Généalogie de l’encaste Navarra. ©JYB

Depuis 100 ans, les éleveurs de sang navarrais ont sélectionné leurs bêtes pour une lidia dans les spectacles populaires nombreux en Navarre. Le problème de Reta, qui veut lidier en corrida est donc de revenir sur 100 années de sélection.

Vaches de la ganaderia RETA. ©JYB

En conséquence, Reta possède 3 fers, dont 1 acquis avec l’aide de Victorino Martin, appartient à l’UCTL. Les bêtes (mâles et femelles) marquées de 2 de ces fers sont systématiquement envoyées en spectacles de rue, les autres réservées pour la corrida. A l’évidence, ces deux origines n’ont rien à voir en termes de nourriture et de reproduction.

Toutes les vaches nées au campo sont tientées avant d’être affectées à l’une ou l’autre destination.

Sur le plan économique, l’élevage de bêtes pour la rue pose plusieurs problèmes administratifs : d’abord, l’Europe ne considère pas qu’il s’agit d’une activité d’élevage, mais comme de l’organisation de spectacles : en conséquence, pas de subvention, puisque les éleveurs ne participent pas à la PAC et des charges beaucoup plus fortes !

Vache de la ganaderia RETA. ©JYB

Pour pallier cet inconvénient, les vaches destinées aux spectacles de rue ont fait l’objet d’une dérogation à la législation espagnole qui oblige notamment à les conduire à l’abattoir après le spectacle. Les ganaderos navarrais ont obtenu l’autorisation de louer leurs bêtes, suivant un modèle analogue à celui de la Camargue, et de ne pas les afeiter (contrairement aux autres communidades) les toros étant ici emboulés.

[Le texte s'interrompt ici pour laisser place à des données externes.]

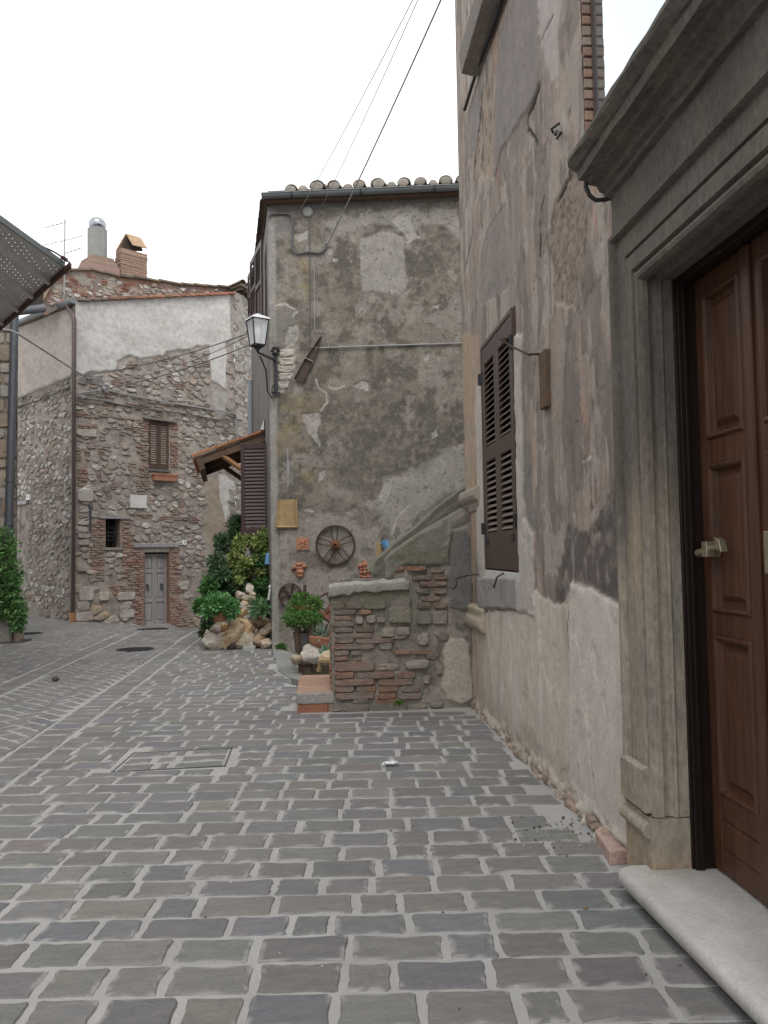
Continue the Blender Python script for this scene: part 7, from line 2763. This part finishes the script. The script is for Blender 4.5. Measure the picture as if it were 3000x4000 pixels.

Une réflexion en cours vise à reproduire le modèle camarguais en termes de vente de la viande : traditionnellement, les ganaderos du Sud de l’Espagne sont de grands propriétaires et riches d’autres activités pour lesquels la viande n’est qu’un à côté négligeable. Les éleveurs navarrais au contraire sont plus proches des agriculteurs camarguais et souhaitent modifier les mentalités en créant une AOP pour la viande de toros de combat comme cela s’est fait en Camargue. La conséquence serait l’augmentation de rentabilité des élevages et des recettes supérieures pour les empresas.

Toro de la ganaderia RETA. ©JYB

La ganaderia Reta est relativement petite 120 hectares seulement, plus 10 ha pour les cultures permettant l’alimentation du bétail. Les sols très accidentés et arborés en chênes blancs et verts, sont à la base argileux. A noter que la réglementation locale ne permet pas d’élever parallèlement des porcs pour profiter des glands qui ne servent qu’aux sangliers ! La raison ? d’obscurs problèmes sanitaires possibles…

Les sols imposent un manejo des animaux particulier : ici tout se fait à pieds. Ni chevaux ni quads comme dans d’autres élevages, mais des chiens (bergers allemands) accompagnant l’éleveur et les vaqueros. Les visiteurs bénéficient aussi de la possibilité de marcher dans les enclos accompagnant Miguel Reta et ses chiens !

Sur cet espace vivent 150 à 180 vaches de ventre réparties en 3 lots pour les fêtes populaires et 2 lots pour la corrida. Les lots de fécondation sont sélectionnés sur les cahiers généalogiques ; le semental reste en monte 4 à 5 mois, mais le rythme traditionnel de la monte pour provoquer des naissances en automne est ici modifié : les femelles sortant en spectacle populaire (vaquilla) en été ne peuvent pas être pleines pendant cette saison d’où le décalage dans l’approche du semental. Les femelles sont sevrées à 4 mois, et tientées à 2 ans.

Toro de la ganaderia RETA. ©JYB

Le toro navarrais est de type aleonado : gros devant, plus petit derrière. Miguel Reta considère que c’est un toro intelligent, en ce sens qu’il ne retourne pas à la pique (contrairement à la réputation de bravoure du toro navarrais au 19 ème siècle), surtout à l’âge de 5 ans.

Tentative de pique par les picadors de Miguel Angel Pacheco au toro n°59 de Reta de Casta Navarra, à Céret, le 17 juillet 2021. ©JYB

D’où l’explication de la corrida de Céret, qui rappelons le, avait dépassé les 6 ans. Facteur aggravant dans ce dernier cas, il avait été demandé de faire courir les animaux. Or un taureau qui court ne s’arrête pas et donc devient beaucoup plus difficile à remater. (Ceci étant, on sait que les mères de ces toros avaient été sorties des lots de corrida ou envoyées à l’abattoir par Miguel Reta au lendemain de la course).

Sanchez Vara à Tafalla.

Depuis cette course, les lots de vaches pour la corrida ont été reconstitués, et de nouvelles tentatives en novillada ont été organisées avec des résultats plus satisfaisants. La dernière corrida de Reta a eu lieu cette année sous la forme d’un seul contre 6 de Sanchez Vara dans sa ville de Tafalla: le lot afficha encore un fond de mansedumbre mais se révéla plus toréable que celui de Céret.